FILE - A homeless child repairs a shoe along a street in the in capital Kinshasa, in the Democratic Republic of Congo, June 2013.
FILE - A homeless child repairs a shoe along a street in the in capital Kinshasa, in the Democratic Republic of Congo, June 2013.
A new United Nations report says the world’s poorest countries should reconsider their economic policies, because they are not creating jobs for the masses.

The United Nations Conference on Trade and Development is warning that current economic policies will not significantly reduce poverty, because no jobs are created for the masses.

The UNCTAD 2013 Least Developed Countries report released Wednesday predicts social unrest and international mass emigration will be the consequences if the employment situation in these countries is not improved.

Taffere Tesfachew of UNCTAD said a new economic approach is needed. “We are not questioning growth and growth matters very much, it is absolutely critical. Nobody is changing their views on the need for growth. But it think the question is - perhaps there is a way to grow and create employment, and there is a way you grow you do not create employment. The policies followed by many least developed countries and those especially that did not create employment while there is a need to create employment.”

Development partners like the World Bank and International Monetary Fund have mainly advocated macro-economic stability and liberalization policies for poor and undeveloped countries. But this approach has failed to generate many jobs, even during the economic boom from 2002 to 2008, when many least developed countries experienced an average annual growth of eight percent or higher.

According to the United Nations there are 49 "least developed countries." Thirty-four are African, along with nine in Asia, five in the Pacific and one in the Caribbean.

Almost all of these countries face rising numbers of new entrants to the labor market, with the youth population looking for jobs expected to rise to 300 million by 2050.

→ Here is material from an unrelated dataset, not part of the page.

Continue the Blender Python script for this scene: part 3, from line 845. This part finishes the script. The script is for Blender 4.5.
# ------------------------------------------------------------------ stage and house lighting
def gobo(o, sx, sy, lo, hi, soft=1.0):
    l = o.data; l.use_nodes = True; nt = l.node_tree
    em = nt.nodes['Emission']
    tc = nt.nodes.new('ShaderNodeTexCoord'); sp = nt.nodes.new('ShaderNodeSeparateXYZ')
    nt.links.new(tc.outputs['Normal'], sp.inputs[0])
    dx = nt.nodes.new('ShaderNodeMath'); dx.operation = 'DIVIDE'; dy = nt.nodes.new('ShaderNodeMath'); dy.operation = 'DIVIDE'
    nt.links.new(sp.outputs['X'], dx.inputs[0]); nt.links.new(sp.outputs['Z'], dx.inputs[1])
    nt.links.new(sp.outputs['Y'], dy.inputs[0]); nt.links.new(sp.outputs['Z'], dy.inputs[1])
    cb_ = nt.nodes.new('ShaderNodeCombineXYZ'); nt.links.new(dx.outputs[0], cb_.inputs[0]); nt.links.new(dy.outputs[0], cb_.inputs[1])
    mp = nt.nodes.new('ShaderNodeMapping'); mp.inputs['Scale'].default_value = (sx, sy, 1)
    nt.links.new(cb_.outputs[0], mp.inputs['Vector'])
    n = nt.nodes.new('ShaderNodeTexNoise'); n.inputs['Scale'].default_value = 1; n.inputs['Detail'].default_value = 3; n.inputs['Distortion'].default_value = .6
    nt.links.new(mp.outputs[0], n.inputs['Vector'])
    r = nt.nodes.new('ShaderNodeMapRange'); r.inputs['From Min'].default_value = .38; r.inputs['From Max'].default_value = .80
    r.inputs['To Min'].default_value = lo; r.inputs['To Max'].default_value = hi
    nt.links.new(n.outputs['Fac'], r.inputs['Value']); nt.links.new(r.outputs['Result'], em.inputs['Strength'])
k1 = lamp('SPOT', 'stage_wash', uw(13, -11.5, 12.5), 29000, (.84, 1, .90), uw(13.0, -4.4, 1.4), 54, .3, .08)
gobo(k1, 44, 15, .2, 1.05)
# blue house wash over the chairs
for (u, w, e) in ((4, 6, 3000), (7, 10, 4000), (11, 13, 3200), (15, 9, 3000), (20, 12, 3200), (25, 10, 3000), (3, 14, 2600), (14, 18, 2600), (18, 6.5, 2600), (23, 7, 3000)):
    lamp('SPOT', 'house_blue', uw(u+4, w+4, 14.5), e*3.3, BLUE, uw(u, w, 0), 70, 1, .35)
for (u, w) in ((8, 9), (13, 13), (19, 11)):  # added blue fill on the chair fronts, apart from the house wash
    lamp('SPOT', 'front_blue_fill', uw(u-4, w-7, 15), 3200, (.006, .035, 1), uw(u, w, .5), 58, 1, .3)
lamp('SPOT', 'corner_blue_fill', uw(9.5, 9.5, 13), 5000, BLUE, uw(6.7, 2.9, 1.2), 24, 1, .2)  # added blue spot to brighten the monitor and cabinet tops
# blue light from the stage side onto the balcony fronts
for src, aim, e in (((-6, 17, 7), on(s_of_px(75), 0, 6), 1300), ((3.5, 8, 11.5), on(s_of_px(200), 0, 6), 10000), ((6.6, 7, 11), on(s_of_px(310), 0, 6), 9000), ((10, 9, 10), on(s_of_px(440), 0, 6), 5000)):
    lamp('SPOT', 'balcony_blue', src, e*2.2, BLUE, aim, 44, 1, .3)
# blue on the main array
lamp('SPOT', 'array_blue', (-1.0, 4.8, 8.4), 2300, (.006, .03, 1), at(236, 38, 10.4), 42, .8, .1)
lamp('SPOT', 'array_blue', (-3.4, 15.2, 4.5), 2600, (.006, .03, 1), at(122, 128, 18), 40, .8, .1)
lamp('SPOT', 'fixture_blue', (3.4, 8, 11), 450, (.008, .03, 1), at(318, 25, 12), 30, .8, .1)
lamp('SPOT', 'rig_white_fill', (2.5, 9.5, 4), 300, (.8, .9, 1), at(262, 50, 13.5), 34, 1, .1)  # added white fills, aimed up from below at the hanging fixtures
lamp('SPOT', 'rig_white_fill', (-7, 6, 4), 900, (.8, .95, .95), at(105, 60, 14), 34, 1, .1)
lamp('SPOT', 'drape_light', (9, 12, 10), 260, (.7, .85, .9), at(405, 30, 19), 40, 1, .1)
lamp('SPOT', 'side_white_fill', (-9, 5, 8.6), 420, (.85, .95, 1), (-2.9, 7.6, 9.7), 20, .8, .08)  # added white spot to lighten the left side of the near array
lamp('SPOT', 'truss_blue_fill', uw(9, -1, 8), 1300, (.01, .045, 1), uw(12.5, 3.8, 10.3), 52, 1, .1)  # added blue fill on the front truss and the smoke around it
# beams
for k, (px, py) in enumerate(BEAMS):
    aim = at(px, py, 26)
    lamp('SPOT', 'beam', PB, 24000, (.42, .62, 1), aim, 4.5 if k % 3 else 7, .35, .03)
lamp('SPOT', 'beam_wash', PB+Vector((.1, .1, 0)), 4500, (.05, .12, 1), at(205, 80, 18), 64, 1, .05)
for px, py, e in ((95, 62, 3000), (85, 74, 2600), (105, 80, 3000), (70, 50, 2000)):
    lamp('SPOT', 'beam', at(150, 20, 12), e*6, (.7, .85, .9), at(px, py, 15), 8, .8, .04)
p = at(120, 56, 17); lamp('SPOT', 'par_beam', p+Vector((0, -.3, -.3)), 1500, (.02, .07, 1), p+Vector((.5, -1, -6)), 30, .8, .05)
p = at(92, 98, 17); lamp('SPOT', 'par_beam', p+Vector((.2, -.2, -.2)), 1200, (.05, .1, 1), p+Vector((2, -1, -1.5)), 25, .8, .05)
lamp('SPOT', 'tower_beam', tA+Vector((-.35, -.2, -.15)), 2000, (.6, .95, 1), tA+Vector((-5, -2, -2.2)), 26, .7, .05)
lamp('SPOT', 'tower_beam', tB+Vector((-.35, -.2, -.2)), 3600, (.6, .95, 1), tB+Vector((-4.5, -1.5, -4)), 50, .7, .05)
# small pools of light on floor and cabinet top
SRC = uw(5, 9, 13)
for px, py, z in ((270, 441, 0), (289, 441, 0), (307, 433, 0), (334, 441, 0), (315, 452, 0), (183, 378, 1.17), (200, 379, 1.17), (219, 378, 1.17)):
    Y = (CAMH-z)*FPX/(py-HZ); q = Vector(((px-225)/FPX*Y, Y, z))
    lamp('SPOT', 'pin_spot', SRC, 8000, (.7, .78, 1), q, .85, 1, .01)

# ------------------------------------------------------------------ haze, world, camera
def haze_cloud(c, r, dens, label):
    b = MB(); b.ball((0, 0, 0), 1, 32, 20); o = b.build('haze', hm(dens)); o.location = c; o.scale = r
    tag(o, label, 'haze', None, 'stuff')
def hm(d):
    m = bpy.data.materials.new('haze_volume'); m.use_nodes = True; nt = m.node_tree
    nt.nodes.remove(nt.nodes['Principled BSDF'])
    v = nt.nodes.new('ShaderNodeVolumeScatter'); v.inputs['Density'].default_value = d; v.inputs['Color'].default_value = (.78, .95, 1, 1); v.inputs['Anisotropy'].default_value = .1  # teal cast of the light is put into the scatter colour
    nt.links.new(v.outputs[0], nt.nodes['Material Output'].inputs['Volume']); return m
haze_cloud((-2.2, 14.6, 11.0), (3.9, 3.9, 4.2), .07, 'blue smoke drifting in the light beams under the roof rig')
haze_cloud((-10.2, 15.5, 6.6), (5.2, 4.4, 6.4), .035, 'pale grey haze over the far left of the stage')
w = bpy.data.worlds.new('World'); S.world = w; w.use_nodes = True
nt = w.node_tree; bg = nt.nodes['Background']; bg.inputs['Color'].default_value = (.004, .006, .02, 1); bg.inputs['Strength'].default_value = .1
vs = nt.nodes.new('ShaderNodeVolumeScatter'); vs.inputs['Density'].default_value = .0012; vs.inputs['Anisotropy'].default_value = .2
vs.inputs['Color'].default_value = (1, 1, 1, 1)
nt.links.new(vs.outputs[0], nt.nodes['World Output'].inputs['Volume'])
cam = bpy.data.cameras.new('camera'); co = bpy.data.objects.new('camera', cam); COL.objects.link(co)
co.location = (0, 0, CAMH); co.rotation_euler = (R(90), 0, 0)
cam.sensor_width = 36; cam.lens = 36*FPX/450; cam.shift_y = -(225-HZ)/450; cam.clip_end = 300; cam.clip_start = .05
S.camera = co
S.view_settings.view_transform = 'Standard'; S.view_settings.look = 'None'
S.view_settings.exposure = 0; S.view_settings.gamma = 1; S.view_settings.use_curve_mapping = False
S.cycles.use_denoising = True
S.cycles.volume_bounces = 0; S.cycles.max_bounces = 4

Taffere said countries should invest in labor-intensive industries such as manufacturing to create jobs for the millions of unemployed. “We really believe that infrastructural transformation, countries that are moving, jumping from agriculture to services, bypassing manufacturing, I think they will have a problem. The manufacturing sector, the industrial sector, particularly manufacturing, is I think critical for countries with large population, for countries with large demand.”

A country is considered an LDC when the per capita income is below $992 on a three-year average, by the economic vulnerability of a nation, and by its score on the Human Assets Index that looks at factors such as health, nutrition, school enrollment and literacy rates.